◆ PROVIDED DATA ◆
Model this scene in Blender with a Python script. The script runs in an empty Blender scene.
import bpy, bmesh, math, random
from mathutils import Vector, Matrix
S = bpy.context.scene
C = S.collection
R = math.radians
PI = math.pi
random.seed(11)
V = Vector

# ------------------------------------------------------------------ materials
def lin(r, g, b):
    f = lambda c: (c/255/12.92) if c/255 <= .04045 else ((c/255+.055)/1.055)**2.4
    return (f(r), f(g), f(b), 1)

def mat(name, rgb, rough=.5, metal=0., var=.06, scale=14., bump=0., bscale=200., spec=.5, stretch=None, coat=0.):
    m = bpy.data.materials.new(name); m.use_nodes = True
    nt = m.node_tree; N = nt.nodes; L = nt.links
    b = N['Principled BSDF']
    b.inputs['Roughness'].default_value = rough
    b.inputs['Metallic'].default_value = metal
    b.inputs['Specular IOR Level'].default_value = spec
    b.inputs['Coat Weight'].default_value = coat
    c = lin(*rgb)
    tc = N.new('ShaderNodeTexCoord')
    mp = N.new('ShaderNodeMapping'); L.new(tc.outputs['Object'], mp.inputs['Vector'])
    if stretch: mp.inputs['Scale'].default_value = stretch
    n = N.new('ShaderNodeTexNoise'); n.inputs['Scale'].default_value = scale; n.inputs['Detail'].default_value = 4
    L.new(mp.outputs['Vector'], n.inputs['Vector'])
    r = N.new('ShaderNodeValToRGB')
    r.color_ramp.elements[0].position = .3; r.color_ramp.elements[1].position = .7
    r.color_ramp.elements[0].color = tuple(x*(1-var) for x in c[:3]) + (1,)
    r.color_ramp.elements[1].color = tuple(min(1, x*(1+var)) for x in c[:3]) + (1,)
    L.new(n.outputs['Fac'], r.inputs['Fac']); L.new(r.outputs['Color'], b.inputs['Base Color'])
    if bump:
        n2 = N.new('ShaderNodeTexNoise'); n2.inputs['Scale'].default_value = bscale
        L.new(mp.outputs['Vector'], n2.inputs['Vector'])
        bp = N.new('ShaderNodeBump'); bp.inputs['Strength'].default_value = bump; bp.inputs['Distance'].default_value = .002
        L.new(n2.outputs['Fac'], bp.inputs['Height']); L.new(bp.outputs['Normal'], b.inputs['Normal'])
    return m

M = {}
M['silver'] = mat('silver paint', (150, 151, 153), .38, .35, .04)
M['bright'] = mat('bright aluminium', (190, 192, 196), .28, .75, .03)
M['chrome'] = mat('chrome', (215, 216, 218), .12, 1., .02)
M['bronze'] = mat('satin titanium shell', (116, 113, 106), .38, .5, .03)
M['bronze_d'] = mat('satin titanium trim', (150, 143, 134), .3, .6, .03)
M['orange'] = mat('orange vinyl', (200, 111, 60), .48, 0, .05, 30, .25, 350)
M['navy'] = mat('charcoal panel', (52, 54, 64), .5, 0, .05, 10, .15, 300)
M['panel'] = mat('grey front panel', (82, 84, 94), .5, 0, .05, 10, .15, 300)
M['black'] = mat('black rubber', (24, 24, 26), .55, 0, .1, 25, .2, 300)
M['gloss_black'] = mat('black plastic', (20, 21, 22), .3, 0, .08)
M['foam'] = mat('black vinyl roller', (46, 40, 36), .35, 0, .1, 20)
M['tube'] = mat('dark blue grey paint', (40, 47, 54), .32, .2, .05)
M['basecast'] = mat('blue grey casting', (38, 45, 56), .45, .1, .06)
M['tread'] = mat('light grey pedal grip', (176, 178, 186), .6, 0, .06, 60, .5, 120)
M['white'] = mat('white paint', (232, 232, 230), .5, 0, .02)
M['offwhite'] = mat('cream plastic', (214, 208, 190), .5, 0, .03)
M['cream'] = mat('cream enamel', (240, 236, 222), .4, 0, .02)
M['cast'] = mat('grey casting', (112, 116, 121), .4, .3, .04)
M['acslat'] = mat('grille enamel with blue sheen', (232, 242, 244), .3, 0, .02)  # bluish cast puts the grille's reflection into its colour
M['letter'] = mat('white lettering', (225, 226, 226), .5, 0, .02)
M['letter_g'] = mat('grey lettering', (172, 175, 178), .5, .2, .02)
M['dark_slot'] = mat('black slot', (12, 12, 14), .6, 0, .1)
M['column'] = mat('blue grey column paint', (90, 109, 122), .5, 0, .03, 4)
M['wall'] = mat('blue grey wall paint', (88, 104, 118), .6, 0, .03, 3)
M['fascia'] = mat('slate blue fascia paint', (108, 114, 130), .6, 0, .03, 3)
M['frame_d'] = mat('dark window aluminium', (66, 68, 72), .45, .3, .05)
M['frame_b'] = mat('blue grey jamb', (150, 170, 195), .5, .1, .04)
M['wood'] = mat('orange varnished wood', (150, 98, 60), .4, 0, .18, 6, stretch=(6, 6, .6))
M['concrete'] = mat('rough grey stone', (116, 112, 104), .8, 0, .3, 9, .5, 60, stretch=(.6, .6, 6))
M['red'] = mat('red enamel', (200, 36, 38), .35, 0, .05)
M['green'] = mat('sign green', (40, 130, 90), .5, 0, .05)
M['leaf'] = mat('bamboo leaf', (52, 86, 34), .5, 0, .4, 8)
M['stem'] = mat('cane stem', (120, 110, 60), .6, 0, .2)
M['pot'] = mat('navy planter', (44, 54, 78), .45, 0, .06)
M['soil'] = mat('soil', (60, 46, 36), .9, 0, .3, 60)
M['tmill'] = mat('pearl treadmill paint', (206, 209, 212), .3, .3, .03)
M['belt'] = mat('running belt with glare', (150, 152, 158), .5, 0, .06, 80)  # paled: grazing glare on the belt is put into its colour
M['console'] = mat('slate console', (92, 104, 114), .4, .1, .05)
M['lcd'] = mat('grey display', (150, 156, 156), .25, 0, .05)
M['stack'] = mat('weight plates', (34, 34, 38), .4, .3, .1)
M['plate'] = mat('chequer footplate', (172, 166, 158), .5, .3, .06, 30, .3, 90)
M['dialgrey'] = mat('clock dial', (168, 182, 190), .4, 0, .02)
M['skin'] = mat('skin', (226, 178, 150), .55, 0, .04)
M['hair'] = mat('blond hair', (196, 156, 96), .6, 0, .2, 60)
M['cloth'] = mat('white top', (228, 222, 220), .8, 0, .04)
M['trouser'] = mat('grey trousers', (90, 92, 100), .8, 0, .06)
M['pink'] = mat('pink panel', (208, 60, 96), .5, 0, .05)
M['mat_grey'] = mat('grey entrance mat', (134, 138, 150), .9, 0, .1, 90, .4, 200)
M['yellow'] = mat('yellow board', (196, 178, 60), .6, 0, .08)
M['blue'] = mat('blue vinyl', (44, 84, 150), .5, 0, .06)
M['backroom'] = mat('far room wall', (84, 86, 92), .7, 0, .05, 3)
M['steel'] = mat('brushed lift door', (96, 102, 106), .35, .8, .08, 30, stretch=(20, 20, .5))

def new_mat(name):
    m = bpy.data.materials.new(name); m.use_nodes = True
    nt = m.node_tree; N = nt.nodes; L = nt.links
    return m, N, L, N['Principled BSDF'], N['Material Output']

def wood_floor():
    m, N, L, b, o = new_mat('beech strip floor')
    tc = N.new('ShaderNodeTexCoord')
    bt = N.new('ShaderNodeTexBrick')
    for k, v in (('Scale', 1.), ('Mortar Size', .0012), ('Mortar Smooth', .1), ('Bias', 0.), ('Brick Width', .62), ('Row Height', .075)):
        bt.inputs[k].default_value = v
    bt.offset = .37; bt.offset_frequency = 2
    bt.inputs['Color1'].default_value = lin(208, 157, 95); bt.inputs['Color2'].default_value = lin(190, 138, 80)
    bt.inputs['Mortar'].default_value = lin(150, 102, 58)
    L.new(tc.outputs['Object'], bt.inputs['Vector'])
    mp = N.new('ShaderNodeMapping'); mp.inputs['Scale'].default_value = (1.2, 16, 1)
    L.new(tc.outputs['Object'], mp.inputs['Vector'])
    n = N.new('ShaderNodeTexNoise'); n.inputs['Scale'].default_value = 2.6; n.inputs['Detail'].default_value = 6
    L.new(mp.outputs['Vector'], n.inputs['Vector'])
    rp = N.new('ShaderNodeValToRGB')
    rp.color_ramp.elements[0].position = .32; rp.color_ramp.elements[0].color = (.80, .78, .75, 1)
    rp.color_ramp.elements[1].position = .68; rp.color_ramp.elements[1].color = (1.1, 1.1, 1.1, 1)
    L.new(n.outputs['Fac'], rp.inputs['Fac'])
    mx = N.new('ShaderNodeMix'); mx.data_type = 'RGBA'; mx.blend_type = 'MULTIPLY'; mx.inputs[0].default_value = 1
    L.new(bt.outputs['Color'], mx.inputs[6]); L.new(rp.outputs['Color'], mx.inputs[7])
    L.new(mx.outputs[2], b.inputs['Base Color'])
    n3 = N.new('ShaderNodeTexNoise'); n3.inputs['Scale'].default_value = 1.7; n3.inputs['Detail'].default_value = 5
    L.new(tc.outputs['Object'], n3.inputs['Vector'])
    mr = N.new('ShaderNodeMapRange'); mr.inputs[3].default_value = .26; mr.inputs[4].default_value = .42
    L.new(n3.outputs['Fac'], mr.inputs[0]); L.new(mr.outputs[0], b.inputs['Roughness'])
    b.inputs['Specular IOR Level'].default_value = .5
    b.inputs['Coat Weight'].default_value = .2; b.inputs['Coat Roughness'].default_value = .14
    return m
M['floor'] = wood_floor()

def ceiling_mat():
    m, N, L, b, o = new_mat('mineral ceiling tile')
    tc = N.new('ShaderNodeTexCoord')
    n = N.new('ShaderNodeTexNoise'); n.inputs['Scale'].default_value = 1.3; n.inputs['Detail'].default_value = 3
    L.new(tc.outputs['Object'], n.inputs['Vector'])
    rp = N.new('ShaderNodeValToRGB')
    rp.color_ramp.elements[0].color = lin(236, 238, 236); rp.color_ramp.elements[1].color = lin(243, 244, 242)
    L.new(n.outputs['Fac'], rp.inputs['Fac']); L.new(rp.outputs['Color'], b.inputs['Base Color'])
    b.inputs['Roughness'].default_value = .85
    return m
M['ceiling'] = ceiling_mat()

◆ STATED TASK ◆
Look at the material above and copy, word for word, its lines from the first through the one containing "return (f(r), f(g), f(b), 1)".

◆ EXERCISE ANSWER ◆
Model this scene in Blender with a Python script. The script runs in an empty Blender scene.
import bpy, bmesh, math, random
from mathutils import Vector, Matrix
S = bpy.context.scene
C = S.collection
R = math.radians
PI = math.pi
random.seed(11)
V = Vector

# ------------------------------------------------------------------ materials
def lin(r, g, b):
    f = lambda c: (c/255/12.92) if c/255 <= .04045 else ((c/255+.055)/1.055)**2.4
    return (f(r), f(g), f(b), 1)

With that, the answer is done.